У чехов и словаков есть об этом сказка, где Доля принимает вид ужа. «Мать каждый день давала девочке на завтрак жидкую молочную кашу. Девочка обыкновенно выходила со своею мисочкою за порог и в другом месте не хотела есть. Раз отец заметил, что из-под порога выползает белый уж и ест вместе с девочкою, и слышал, как дитя ему сказало: «Ешь же и кашу, а не одно молоко». На другой день отец подстерег и убил ужа, но вместе с ужом умерла и девочка».

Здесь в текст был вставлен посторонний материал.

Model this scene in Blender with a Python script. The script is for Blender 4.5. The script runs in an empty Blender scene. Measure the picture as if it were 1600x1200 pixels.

Примерно то же рассказывают и чехи. «Бывает, — говорят они, — и такой уж, что обовьется около ноги коровы и сосет ее молоко. Эта корова, несмотря ни на какие побои, не дает себя доить дома. В одном месте на реке Ваге у хозяина была корова, которую сосал уж. Хозяин об этом не знал. Думая, что она с норовом, он продал ее в другое село за Ваг. Когда пришла пора кормить ужа, корова убежала с пастбища, переплыла Ваг и стала ждать ужа на прежнем месте в лесу. Новый хозяин, который шел вслед за нею, увидев, что к ней ползет белый толстый уж, убил его. Тут же издохла и корова».
Вы можете возразить, что девочка и корова далеко не одно и то же. Доля бывает у людей, а у животных ее нет… Но в древние времена наши предки верили, что животное так же имеет своего духа-хранителя, как и человек. Вся славянская мифология стоит на том, что между человеком и животным существует только внешнее различие образа, тела, которое сбрасывается, как платье. Как однородны духи-хранители человека и животных, так однородны и душа человеческая и животная.
Более того, у людей были двойники в виде растений. В чешской сказке, записанной писательницей Боженой Немцовой, рассказывается о вдове, у которой была красавица дочь, а перед окном ее избы росла ветвистая верба, заслоняющая свет. Жизнь дочери была связана с вербой: во сне ей чудилось, что эта верба — прекрасная женщина, царица и она манит ее в свое царство. Девушка вышла замуж. Муж узнал о снах жены и встревожился. Он решил, что, срубив вербу, уничтожит и причину сновидений. Но как только он это сделал, его жена умерла.
Схожая легенда запечатлена украинской поэтессой Лесей Украинкой в «Лесной песне».